There have always been people willing to blame elements of our culture for violence and moral decay in American society.  In the past they’ve blamed violent video games, TV shows, movies, comic books, rock music and even jazz music.  It’s a complex thing, and it is too easy to blame a culture’s devolution on any one thing.  Access to guns may make it easier for the person who flips out to cause damage, but can you really say the same about access to cosmetically altered guns?  It seems like a red herring.  And the reports in the media are now beginning to bring in the topic of video games.

There is no research that links violent video games with developing a violent attitude.  There are a few studies that show short term effects, but most of them actually show that there is little long term effect.  Short term effect is understandable, like the adrenalin rush you get after watching an action or horror movie.  But a few hours later, it’s gone.

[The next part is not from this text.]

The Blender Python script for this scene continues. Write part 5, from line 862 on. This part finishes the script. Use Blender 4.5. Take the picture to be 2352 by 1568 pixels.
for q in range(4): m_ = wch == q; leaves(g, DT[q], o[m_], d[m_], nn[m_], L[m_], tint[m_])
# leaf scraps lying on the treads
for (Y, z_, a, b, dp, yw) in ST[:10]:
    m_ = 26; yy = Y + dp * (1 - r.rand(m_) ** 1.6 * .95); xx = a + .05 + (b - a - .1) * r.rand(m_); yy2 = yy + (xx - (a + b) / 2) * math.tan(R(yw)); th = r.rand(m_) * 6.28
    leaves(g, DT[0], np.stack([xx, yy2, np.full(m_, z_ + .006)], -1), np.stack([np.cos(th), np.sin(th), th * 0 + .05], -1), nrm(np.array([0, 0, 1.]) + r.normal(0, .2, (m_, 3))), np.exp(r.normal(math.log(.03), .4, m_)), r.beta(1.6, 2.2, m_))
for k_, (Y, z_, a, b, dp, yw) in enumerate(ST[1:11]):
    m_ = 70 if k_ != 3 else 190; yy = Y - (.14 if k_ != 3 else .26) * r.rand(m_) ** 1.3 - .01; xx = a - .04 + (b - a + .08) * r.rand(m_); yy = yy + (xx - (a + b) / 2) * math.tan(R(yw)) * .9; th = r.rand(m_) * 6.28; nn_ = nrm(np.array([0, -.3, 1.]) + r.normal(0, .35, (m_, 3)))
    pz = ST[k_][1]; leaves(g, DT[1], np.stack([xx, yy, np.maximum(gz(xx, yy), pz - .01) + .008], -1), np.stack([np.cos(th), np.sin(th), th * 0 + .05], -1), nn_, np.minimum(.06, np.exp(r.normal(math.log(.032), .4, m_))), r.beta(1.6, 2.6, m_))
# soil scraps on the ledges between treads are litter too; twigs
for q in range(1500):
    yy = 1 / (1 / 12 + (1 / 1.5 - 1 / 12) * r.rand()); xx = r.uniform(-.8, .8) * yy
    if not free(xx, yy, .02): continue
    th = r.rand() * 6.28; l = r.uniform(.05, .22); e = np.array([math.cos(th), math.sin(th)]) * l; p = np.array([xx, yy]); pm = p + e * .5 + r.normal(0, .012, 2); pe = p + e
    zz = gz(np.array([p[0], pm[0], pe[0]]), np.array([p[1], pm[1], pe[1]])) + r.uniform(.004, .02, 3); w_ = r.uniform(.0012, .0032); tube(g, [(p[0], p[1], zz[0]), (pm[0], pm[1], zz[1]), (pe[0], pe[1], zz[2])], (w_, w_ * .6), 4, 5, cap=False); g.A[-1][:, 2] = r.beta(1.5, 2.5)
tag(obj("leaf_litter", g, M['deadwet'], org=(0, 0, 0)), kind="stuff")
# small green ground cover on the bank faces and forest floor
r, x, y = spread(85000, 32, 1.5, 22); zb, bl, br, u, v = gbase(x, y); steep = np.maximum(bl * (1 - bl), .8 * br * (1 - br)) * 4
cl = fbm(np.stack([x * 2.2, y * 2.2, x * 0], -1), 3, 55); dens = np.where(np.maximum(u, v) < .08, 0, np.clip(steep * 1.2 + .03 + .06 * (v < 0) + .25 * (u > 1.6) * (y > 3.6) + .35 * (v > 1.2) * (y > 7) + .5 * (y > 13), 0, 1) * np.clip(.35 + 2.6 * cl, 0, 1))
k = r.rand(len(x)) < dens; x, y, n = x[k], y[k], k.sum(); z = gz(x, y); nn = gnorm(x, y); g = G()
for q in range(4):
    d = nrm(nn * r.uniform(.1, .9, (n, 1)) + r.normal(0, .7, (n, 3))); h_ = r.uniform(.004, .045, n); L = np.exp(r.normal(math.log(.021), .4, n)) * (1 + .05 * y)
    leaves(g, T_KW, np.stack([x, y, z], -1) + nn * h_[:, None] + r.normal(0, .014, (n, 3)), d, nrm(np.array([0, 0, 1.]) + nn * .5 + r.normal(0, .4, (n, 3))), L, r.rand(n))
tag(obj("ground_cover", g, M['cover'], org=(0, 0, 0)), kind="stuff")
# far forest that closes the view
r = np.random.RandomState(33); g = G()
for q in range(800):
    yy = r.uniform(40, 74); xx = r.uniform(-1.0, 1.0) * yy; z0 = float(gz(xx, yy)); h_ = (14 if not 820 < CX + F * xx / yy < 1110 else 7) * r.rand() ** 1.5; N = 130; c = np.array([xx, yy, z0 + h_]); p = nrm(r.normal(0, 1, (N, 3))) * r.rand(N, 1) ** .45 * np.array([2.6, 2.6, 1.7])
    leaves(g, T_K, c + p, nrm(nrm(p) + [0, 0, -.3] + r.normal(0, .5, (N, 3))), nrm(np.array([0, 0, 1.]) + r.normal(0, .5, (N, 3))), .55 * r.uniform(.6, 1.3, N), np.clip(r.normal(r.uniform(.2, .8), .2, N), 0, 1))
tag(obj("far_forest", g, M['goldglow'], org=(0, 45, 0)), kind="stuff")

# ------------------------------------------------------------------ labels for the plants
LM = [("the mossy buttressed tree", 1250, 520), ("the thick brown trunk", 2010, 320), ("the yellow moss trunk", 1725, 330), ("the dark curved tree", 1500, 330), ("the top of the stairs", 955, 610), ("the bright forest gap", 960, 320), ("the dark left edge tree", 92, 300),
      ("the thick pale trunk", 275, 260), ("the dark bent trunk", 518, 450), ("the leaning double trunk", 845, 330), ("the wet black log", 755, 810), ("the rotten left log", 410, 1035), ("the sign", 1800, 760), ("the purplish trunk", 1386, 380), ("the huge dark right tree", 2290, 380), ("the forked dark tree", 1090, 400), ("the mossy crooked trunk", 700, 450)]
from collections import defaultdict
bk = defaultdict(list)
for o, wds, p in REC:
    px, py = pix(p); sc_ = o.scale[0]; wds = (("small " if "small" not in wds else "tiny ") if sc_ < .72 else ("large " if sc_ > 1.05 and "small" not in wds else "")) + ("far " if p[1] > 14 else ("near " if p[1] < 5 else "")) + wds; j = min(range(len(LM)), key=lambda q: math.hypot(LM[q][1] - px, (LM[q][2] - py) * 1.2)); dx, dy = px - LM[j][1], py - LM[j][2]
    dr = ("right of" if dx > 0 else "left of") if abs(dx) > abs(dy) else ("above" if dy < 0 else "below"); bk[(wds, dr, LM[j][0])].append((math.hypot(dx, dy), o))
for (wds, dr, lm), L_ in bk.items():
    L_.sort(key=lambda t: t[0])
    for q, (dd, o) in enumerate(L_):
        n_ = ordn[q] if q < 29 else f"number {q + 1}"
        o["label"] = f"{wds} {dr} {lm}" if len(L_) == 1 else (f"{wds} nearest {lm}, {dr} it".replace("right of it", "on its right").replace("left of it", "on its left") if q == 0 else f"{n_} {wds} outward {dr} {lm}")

Place blame where it belongs. Poverty in our society accounts for a majority of gun obsession and violence.  Improper care of the mentally ill is also a factor.  Highly confrontational politics causing a culture of blame and judgement is another cause.  And I have to say that I’ve met more than one American who told me that he/she owns a gun because they are a good Christian.  Distrust.  Shallow morality.  Poor education.  A society that devalues life (not because of the games they play but because of the social policies they support and the wars they wage).  Preoccupation with things rather than relationships.

It’s a sick culture and blaming guns is like blaming cars because people haven’t learned how to drive properly or are predisposed to get drunk.  Yes cars are far more necessary than guns, but they are also just as deadly a weapon in the wrong hands, and, in fact, are responsible for more deaths than guns.

Other countries don’t have the same problems.  Kids play gun games in Canada and European countries.  They have as high a market for shooter video games.  But the U.S. stands many floors above these other countries in their violence.  Canada has as many guns per capita as does the U.S., although they are concentrated in fewer rural rather than urban hands.  Yes we have fewer hand guns and far fewer hand gun fatalities.  (Actually most of the ones we have are suicides and accidents.)  I certainly support our hand gun restrictions and think they should be even stronger.  However, that didn’t prevent gang members in Toronto from getting hand guns used in two major shootings last summer. Their hand guns were gotten illegally, and not stolen.  Tighter regulation of hand guns didn’t and wouldn’t have prevented those shootings, because the gun regulation was totally irrelevant to the incident.  If you want to look for the causes, you have to look elsewhere.  Similarly in the U.S., although some gun regulation, like those surrounding hand guns or magazine size, might be a step in the right direction, the journey towards finding a solution to the problem is many, many steps.

Focusing on things like gun control and video games is a good way to get people riled up and divert them from the real issues.